Es probable que gran parte de la pervivencia de la larga vitalidad de la novela independientemente de las veces que se ha dado por hecha su defunción- se deba a que, como decía el austriaco Hermann Broch, en un mundo sometido a frenéticos cambios que conducen a una exagerada división del trabajo y a una especialización desenfrenada, la novela es una de las últimas posiciones desde la cual el hombre puede aún mantener relaciones con la vida en su conjunto.
La pregunta es si la novela aún conserva esa posición o, si, por el contrario, no la habrá perdido en una época como la actual en la que el acontecer parece perder irremediablemente realidad a favor de una degradada ilusión mediática de carácter fantasmagórico. Y esto no tiene nada que ver con ninguna reivindicación de ninguna clase de realismo literario.
La novela es una arte ficticio que concibe el mundo desde una mirada irónica, a menudo próxima a lo paródico, en la que más que aportar certezas se muestra la existencia en permanente ambigüedad. Una ambigüedad que en los mejores textos casi siempre incomoda, porque desmitifica alguna parte de una íntima verdad que antes de su lectura creíamos inmutable. La ironía no sirve para reconstruir valores sino para aligerarlos de falsedades, erosionándolas con la incertidumbre y el desasosiego.
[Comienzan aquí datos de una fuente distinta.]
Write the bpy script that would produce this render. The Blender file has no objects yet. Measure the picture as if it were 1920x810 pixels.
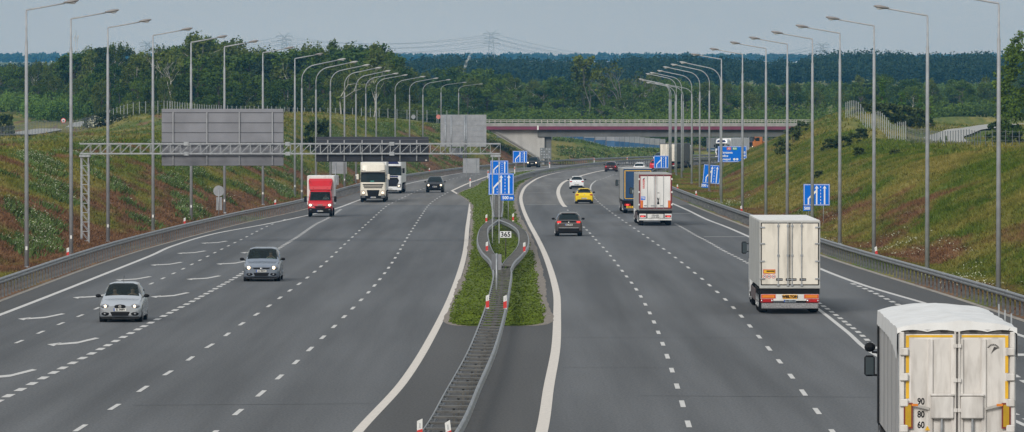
import bpy, math, random
import numpy as np
from mathutils import Vector, Matrix
random.seed(7); np.random.seed(7)
SC = bpy.context.scene
COL = SC.collection
R = math.radians
F = 11000.0; HC = 8.5; HY = 216.0
PITCH = math.atan((405 - HY) / F)
# ------------------------------------------------------------------ camera
cam = bpy.data.cameras.new('camera'); cam.lens = 36 * F / 1920; cam.sensor_width = 36
cam.clip_start = 1; cam.clip_end = 60000
camo = bpy.data.objects.new('camera', cam); COL.objects.link(camo)
camo.location = (0, 0, HC); camo.rotation_euler = (math.pi / 2 - PITCH, 0, 0)
SC.camera = camo
def G(px, py, z=0.0):
    """point on the height z that the photograph shows at this pixel"""
    a, b = px - 960, 405 - py
    cp, sp = math.cos(PITCH), math.sin(PITCH)
    d = (a, F * cp + b * sp, -F * sp + b * cp)
    k = (z - HC) / d[2]
    return (d[0] * k, d[1] * k)
def XY(px, Y): return ((px - 960) * Y / F, Y)
def ZY(py, Y): return HC - (py - HY) * Y / F
# ------------------------------------------------------------------ materials
MATS = {}
def nn(nt, t, **kw):
    n = nt.nodes.new(t)
    for k, v in kw.items():
        if hasattr(n, k) and not k.startswith('i_'): setattr(n, k, v)
    return n
def mat(name, col, rough=.6, metal=0, var=.12, scale=3, emit=0, spec=.5, bump=0, bscale=20, coat=0, dirt=None):
    if name in MATS: return MATS[name]
    m = bpy.data.materials.new(name); m.use_nodes = True; nt = m.node_tree
    b = nt.nodes['Principled BSDF']; L = nt.links.new
    b.inputs['Roughness'].default_value = rough; b.inputs['Metallic'].default_value = metal
    b.inputs['Specular IOR Level'].default_value = spec; b.inputs['Coat Weight'].default_value = coat
    c = (*col, 1)
    tc = nn(nt, 'ShaderNodeTexCoord')
    if var > 0:
        no = nn(nt, 'ShaderNodeTexNoise'); no.inputs['Scale'].default_value = scale; no.inputs['Detail'].default_value = 5
        L(tc.outputs['Object'], no.inputs['Vector'])
        mx = nn(nt, 'ShaderNodeMix', data_type='RGBA')
        mx.inputs[6].default_value = tuple(x * (1 - var) for x in col) + (1,)
        mx.inputs[7].default_value = tuple(min(1, x * (1 + var)) for x in col) + (1,)
        rp = nn(nt, 'ShaderNodeMapRange'); rp.inputs[1].default_value = .35; rp.inputs[2].default_value = .65
        L(no.outputs['Fac'], rp.inputs[0]); L(rp.outputs[0], mx.inputs[0])
        out = mx.outputs[2]
        if dirt:
            n2 = nn(nt, 'ShaderNodeTexNoise'); n2.inputs['Scale'].default_value = dirt[1]; n2.inputs['Detail'].default_value = 8
            mp = nn(nt, 'ShaderNodeMapping'); mp.inputs['Scale'].default_value = (3, 3, .6)
            L(tc.outputs['Object'], mp.inputs['Vector']); L(mp.outputs[0], n2.inputs['Vector'])
            r2 = nn(nt, 'ShaderNodeMapRange'); r2.inputs[1].default_value = .45; r2.inputs[2].default_value = .8; r2.inputs[4].default_value = dirt[2]
            L(n2.outputs['Fac'], r2.inputs[0])
            m2 = nn(nt, 'ShaderNodeMix', data_type='RGBA'); m2.inputs[7].default_value = (*dirt[0], 1)
            L(r2.outputs[0], m2.inputs[0]); L(out, m2.inputs[6]); out = m2.outputs[2]
        L(out, b.inputs['Base Color'])
    else: b.inputs['Base Color'].default_value = c
    if bump:
        n3 = nn(nt, 'ShaderNodeTexNoise'); n3.inputs['Scale'].default_value = bscale
        L(tc.outputs['Object'], n3.inputs['Vector'])
        bp = nn(nt, 'ShaderNodeBump'); bp.inputs['Strength'].default_value = bump
        L(n3.outputs['Fac'], bp.inputs['Height']); L(bp.outputs[0], b.inputs['Normal'])
    if emit:
        b.inputs['Emission Color'].default_value = c; b.inputs['Emission Strength'].default_value = emit
    MATS[name] = m; return m
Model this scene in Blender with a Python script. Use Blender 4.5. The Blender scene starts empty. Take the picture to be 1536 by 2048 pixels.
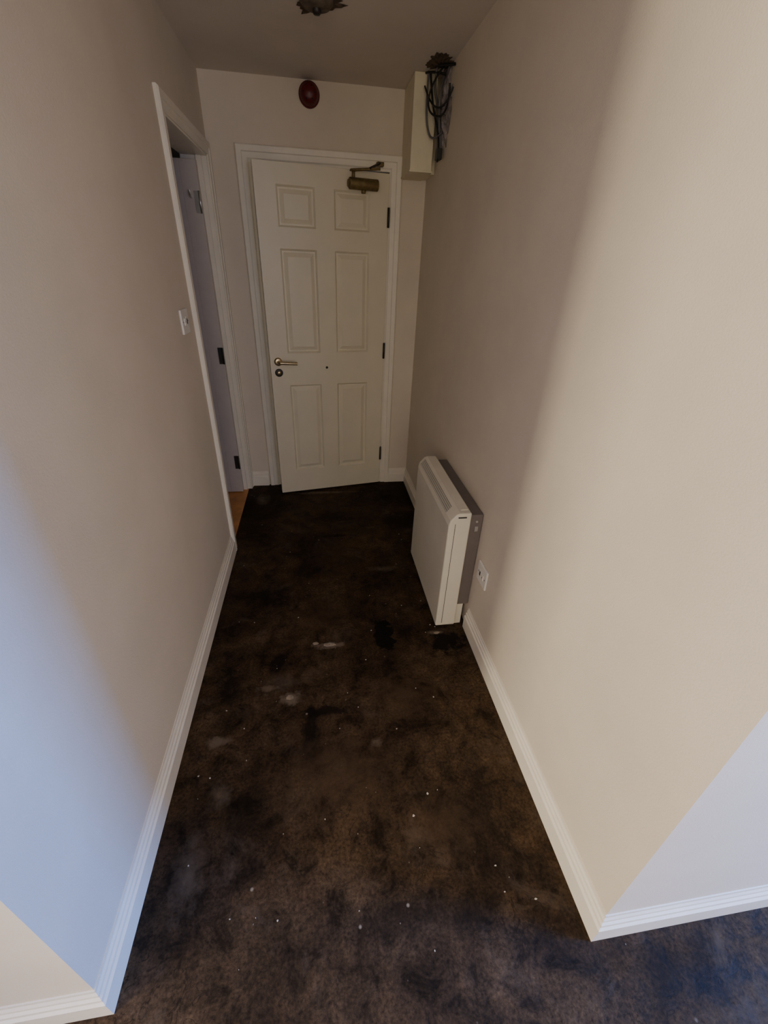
import bpy, bmesh, math, random
from mathutils import Vector, Matrix
random.seed(4)
D=bpy.data; C=bpy.context
H=1.54

# ---------------------------------------------------------------- materials
def nt(name):
    m=D.materials.new(name); m.use_nodes=True
    n=m.node_tree.nodes; l=m.node_tree.links
    return m,n,l,n['Principled BSDF']
def noise(n,l,scale,detail=4,rough=.6,coord=None,dist=0):
    t=n.new('ShaderNodeTexNoise'); t.inputs['Scale'].default_value=scale
    t.inputs['Detail'].default_value=detail; t.inputs['Roughness'].default_value=rough
    t.inputs['Distortion'].default_value=dist
    if coord: l.new(coord,t.inputs['Vector'])
    return t
def ramp(n,l,src,stops):
    r=n.new('ShaderNodeValToRGB'); e=r.color_ramp.elements
    while len(e)<len(stops): e.new(.5)
    for i,(p,c) in enumerate(stops):
        e[i].position=p; e[i].color=(c,c,c,1) if isinstance(c,(int,float)) else (*c,1)
    l.new(src,r.inputs['Fac']); return r
def mix(n,l,f,a,b):
    m=n.new('ShaderNodeMix'); m.data_type='RGBA'
    for s,v in ((0,f),(6,a),(7,b)):
        if hasattr(v,'is_output'): l.new(v,m.inputs[s])
        elif s==0: m.inputs[s].default_value=v
        else: m.inputs[s].default_value=(*v,1)
    return m.outputs[2]
def simple(name,col,rough=.5,metal=0,var=.12,scale=12,bump=0,bscale=200):
    m,n,l,b=nt(name)
    tc=n.new('ShaderNodeTexCoord').outputs['Object']
    t=noise(n,l,scale,4,.6,tc)
    r=ramp(n,l,t.outputs['Fac'],[(.3,tuple(c*(1-var) for c in col)),(.7,tuple(min(1,c*(1+var)) for c in col))])
    l.new(r.outputs['Color'],b.inputs['Base Color'])
    b.inputs['Roughness'].default_value=rough; b.inputs['Metallic'].default_value=metal
    if bump:
        t2=noise(n,l,bscale,3,.6,tc); bp=n.new('ShaderNodeBump')
        bp.inputs['Strength'].default_value=bump; bp.inputs['Distance'].default_value=.002
        l.new(t2.outputs['Fac'],bp.inputs['Height']); l.new(bp.outputs['Normal'],b.inputs['Normal'])
    return m
M_wall=simple('wall_paint',(.71,.63,.51),.7,var=.045,scale=3,bump=.35,bscale=230)
M_ceil=simple('ceiling_paint',(.70,.63,.55),.8,var=.05,scale=3,bump=.3,bscale=200)
M_trim=simple('gloss_trim_paint',(.82,.76,.64),.38,var=.04,scale=8)
M_door=simple('door_paint',(.74,.68,.52),.4,var=.03,scale=6,bump=.12,bscale=160)
M_door2=simple('side_door_paint',(.60,.53,.46),.45,var=.04)
M_brass=simple('aged_brass',(.55,.45,.28),.3,1,var=.25,scale=60)
M_bronze=simple('closer_bronze',(.20,.145,.06),.58,.6,var=.3,scale=40)
M_dark=simple('dark_metal',(.05,.045,.04),.5,.6)
M_black=simple('black_gap',(.01,.01,.01),.8)
M_steel=simple('steel',(.7,.7,.68),.3,.9)
M_plastic=simple('white_plastic',(.80,.77,.70),.4,var=.03)
M_heat=simple('heater_enamel',(.75,.70,.57),.38,var=.05,scale=5)
M_heatg=simple('heater_grey_casing',(.16,.135,.12),.5,var=.08)
M_grille=simple('heater_grille',(.36,.34,.29),.5)
M_red=simple('red_plastic',(.10,.005,.007),.4,var=.1)
M_cable_g=simple('grey_cable',(.12,.11,.11),.5)
M_cable_b=simple('black_cable',(.012,.011,.010),.5)
M_foil=simple('torn_plaster',(.24,.21,.20),.8,var=.7,scale=30,bump=1,bscale=60)
M_stain=simple('broken_ceiling_plaster',(.085,.058,.036),.9,var=.6,scale=40,bump=1,bscale=80)
M_rose=simple('old_fitting_base',(.12,.09,.06),.8,var=.5,scale=30)
M_chip=simple('paint_chip',(.48,.43,.36),.8)
M_scrap=simple('dusty_scrap',(.26,.21,.15),.9,var=.4,scale=80)
M_wood=simple('laminate_wood',(.65,.29,.08),.4,var=.25,scale=9)
M_box=simple('trunking_paint',(.75,.68,.49),.6,var=.06)

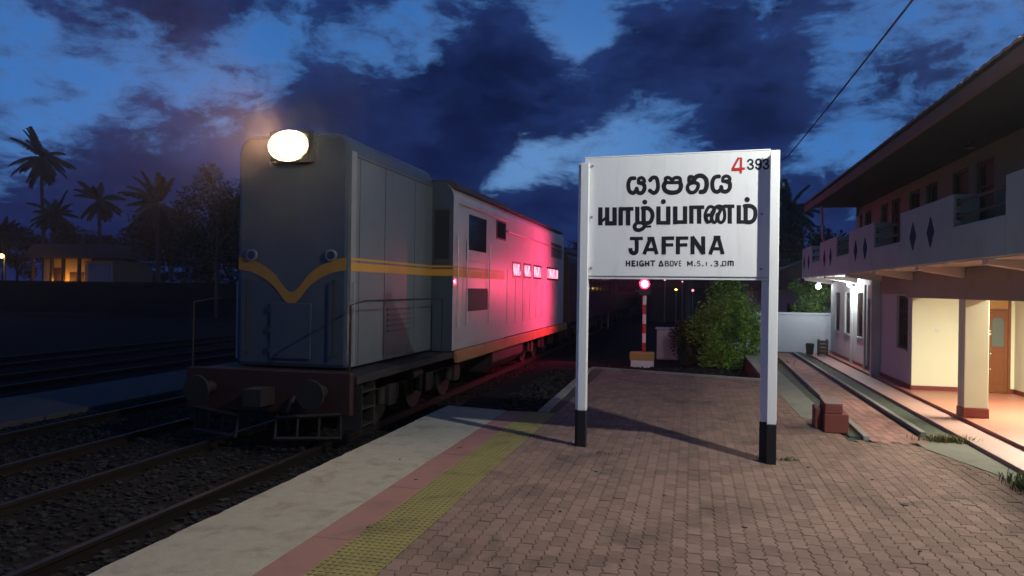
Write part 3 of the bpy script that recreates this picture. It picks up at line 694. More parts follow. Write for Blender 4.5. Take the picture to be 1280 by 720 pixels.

Pero en un mundo en el que no hay día en el que lo kafkiano no supere a Kafka y en que lo grotesco no se sustantivase hasta traspasar todos los límites superlativos de la calificación del adjetivo, la novela se convierte en inverosímil porque la realidad agota la farsa. Basta repasar el noticiero para preguntar ¿Quién da más?
En una apasionante puja en la página de subastas por Internet e Bay, un desconocido acaba de pagar 14.000 dólares por el chicle que mascaba Britney Spears cuando se dio su famoso beso con Madonna en la gala MTV del 2003. Según se añade en tan incalificable noticia, el baboseado fetiche va acompañado de un test de ADN que prueba su legitimidad.
Apenas unos días antes la afamada casa de subastas londinense Sothebys vendía una carta erótica de James Joyce a su mujer Nora Barnacle por la sorprendente cifra de 360.000 euros, la cantidad más alta pagada nunca por una misiva escrita a mano del siglo XX. Al parecer, el mayor interés de dicha carta -fechada en el invierno de 1909- se encontraría en que el escritor expresaría en ella algo tan baladí para el resto del mundo como un deseo ingobernable de ser satisfecho sexualmente por una Nora a la que llama zorra de ojos salvajes.
En el pasado mes de agosto, en los cursos de verano de la Universidad Internacional Menéndez Pelayo se habría efectuado el notable descubrimiento literario de una carta de Pablo Neruda que demostraría su aversión hacia el poeta Vicente Huidobro: Me dicen que el pelotas de Huidobro viene a Madrid en enero.
Casi al mismo tiempo, en Berlín, la editorial S.Fischer daba a conocer una no menos notable recopilación de escritos de Franz Kafka que, según sus recopiladores, desmitificaría la figura gris y aburrida del oficinista. Como prueba dichos investigadores nos dicen que al joven Kafka le entró la risa floja, y lo intentó ocultar tosiendo, cuando con dos colegas fue recibido con la mayor solemnidad por el presidente de su empresa a fin de participarle un ligero ascenso.
¿Quién, quién da más? Todos los maestros del absurdo desde Chaplin a Beckett han tratado las situaciones absurdas con absoluto realismo, la pregunta es si la novela, como arte de la ironía, va a poder seguir usando la ficción para tratar la realidad cuando la realidad actual propende tan desvergonzada como, al parecer, irremediablemente al más completo y total de los absurdos.
Como consuelo, siempre nos queda la posibilidad de regresar al cuento. Según Martin Amis, en cierto sentido, el mismo Ulises de Joyce, del que ahora se celebra centenario, no deja tampoco de ser un relato breve de más de trescientas mil palabras.